Puncta 15.10.22
PW. St. Teresia Avila, Perawan dan Pujangga Gereja
Lukas 12: 8-12
DIALAH yang akrab dipanggil Susi Susanti. Lengkapnya, Lucia Fransiska Susanti Haditono.
Sudah tigapuluh tahun yang lalu, Susi Susanti mempersembahkan medali emas pertama di olimpiade cabang bulu tangkis tunggal puetri.
Ia mengalahkan pemain ulet dari Korea Selatan, Bang Soo Hyun. Pertandingan sangat alot. Game pertama Susi harus menyerah dengan skor 5-11.
Pada game kedua Susi membalikkan kondisi. Ia mengejar ke mana saja bola diarahkan dan berhasil. Skor menjadi imbang 1-1 dengan kemenangan Susi di game kedua.
Semangat baja ditunjukkan Susi pada game penentuan. Ia mendominasi permainan. Game tiga ditutup dengan kemenangan Susi dengan skor telak 11-3.
Saat itu kamera meng-close up Susi yang secara spontan membuat tanda salib sebagai syukur karena bisa mempersembahkan medali emas untuk pertama kali setelah 59 tahun Indonesia ikut olimpiade.
Lagu Indonesia Raya berkumandang dan Bendera Merah Putih berkibar di Barcelona. Indonesia dikenal di seluruh dunia.

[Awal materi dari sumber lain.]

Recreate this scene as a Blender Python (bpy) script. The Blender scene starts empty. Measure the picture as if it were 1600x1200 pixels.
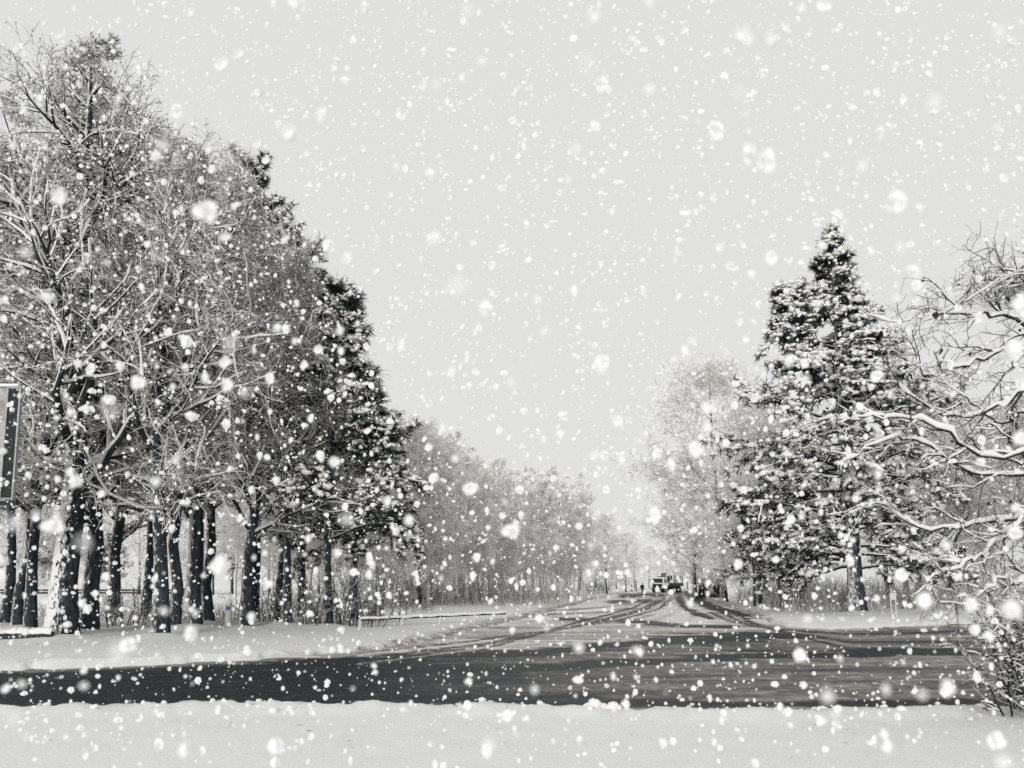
import bpy, math
import numpy as np
from mathutils import Vector

sc = bpy.context.scene
R = math.radians
# ------------------------------------------------------------------ camera
F = 1255.0          # focal length in pixels of the 1600 x 1200 photograph
CAMH = 1.7
PITCH = R(7.0)
SHIFT = 312 - F * math.tan(PITCH)     # rising-front shift, so that trunks stay nearly upright
V0 = 600 + SHIFT
cd = bpy.data.cameras.new('camera')
cd.sensor_width = 36.0
cd.lens = 36.0 * F / 1600
cd.shift_y = SHIFT / 1600
cd.clip_start = 0.05
cd.clip_end = 6000
cd.dof.use_dof = True
cd.dof.focus_distance = 21.0
cd.dof.aperture_fstop = 1.35
cam = bpy.data.objects.new('camera', cd)
cam.location = (0, 0, CAMH)
cam.rotation_euler = (math.pi / 2 + PITCH, 0, 0)
sc.collection.objects.link(cam)
sc.camera = cam
# ------------------------------------------------------------------ sky, sun
SUN_EL, SUN_AZ = R(14), R(-11)      # azimuth from -Y (behind the camera), to the left
w = bpy.data.worlds.new('World')
sc.world = w
w.use_nodes = True
nt = w.node_tree
nt.nodes.clear()
sky = nt.nodes.new('ShaderNodeTexSky')
sky.sky_type = 'NISHITA'
sky.sun_disc = False
sky.sun_elevation = SUN_EL
sky.sun_rotation = math.pi - SUN_AZ
sky.dust_density = 6
hsv = nt.nodes.new('ShaderNodeHueSaturation')
hsv.inputs['Saturation'].default_value = 0.08
bg1 = nt.nodes.new('ShaderNodeBackground')
bg1.inputs[1].default_value = 0.05
bg2 = nt.nodes.new('ShaderNodeBackground')      # the closed, even cloud cover
bg2.inputs[0].default_value = (0.682, 0.686, 0.678, 1)
bg2.inputs[1].default_value = 1.0
mx = nt.nodes.new('ShaderNodeMixShader')
mx.inputs[0].default_value = 0.88
out = nt.nodes.new('ShaderNodeOutputWorld')
nt.links.new(sky.outputs[0], hsv.inputs['Color'])
nt.links.new(hsv.outputs[0], bg1.inputs[0])
nt.links.new(bg1.outputs[0], mx.inputs[1])
nt.links.new(bg2.outputs[0], mx.inputs[2])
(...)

Seluruh rakyat Indonesia terharu dan bangga, ikut larut bersama tetesan air mata bahagia Susi Susanti.
Di balik kesuksesan itu, ada perjuangan panjang untuk bisa diakui sebagai warga negara Indonesia. Ada tiga stigma yang tidak mudah dijalani di tengah masyarakat yang plural.
Pertama lahir sebagai perempuan. Kita semua paham masyarakat kita sangat patriarkal. Kaum laki-laki lebih diutamakan.
Kedua sebagai keturunan Tionghoa. Walau mereka lahir dan besar di Indonesia, tetapi tidak mudah untuk diterima.
Ketiga sebagai orang Katolik. Walau secara perundangan agama dilegalkan, tetapi perlakuan diskriminatif masih terus terjadi sampai sekarang.
Maka perjuangan sebagai warga negara yang sama di mata hukum harus terus digemakan.
Tanda salib itu bukan untuk sombong-sombong atau pamer, tetapi sebuah syukur atas perjuangan mewujudkan eksistensi diri karena tidak semua orang Indonesia bisa mengibarkan bendera Merah Putih dan mengumandangkan lagu Indonesia Raya di ajang internasional.
Bukan pengakuan manusia yang paling penting, tetapi berani mengakui Tuhan Yesus di hadapan banyak orang.
Itulah yang dikatakan Yesus kepada para murid-Nya, “Setiap orang yang mengakui Aku di depan manusia, Anak Manusia juga akan mengakui dia di depan malaikat-malaikat Allah. Tetapi barangsiapa menyangkal Aku di depan manusia, ia akan disangkal di depan malaikat-malaikat Allah.”
Dengan medali emas olimpiade, Susi Susanti berjuang mendapatkan pengakuan di hadapan seluruh rakyat Indonesia.
Namun dengan tanda salibnya, ia juga mengakui Yesus sebagai Tuhannya. Hal ini tidak mudah, butuh perjuangan dan keberanian.
Untuk bisa diakui dan diterima oleh masyarakat, kita tidak cukup mematok standar rata-rata orang pada umumnya. Harus ada nilai lebih dari ukuran rata-rata. Kalau tidak, anda akan disingkirkan.
Sama halnya menjadi murid Kristus. Tuntutannya juga harus lebih.
“Maka Aku berkata kepadamu: Jika hidup keagamaanmu tidak lebih benar dari pada hidup keagamaan ahli-ahli Taurat dan orang-orang Farisi, sesungguhnya kamu tidak akan masuk ke dalam Kerajaan Sorga.”
Mari kita tunjukkan iman kita dengan prestasi-prestasi nyata. Dengan demikian kita akan diakui di hadapan Tuhan dan sesama.
Kalau kita hidup di ibukota,
Tidak cukup makan janji dan kata-kata.
Kalau mau jadi pimpinan negara,
Berbuatlah dengan karya-karya nyata.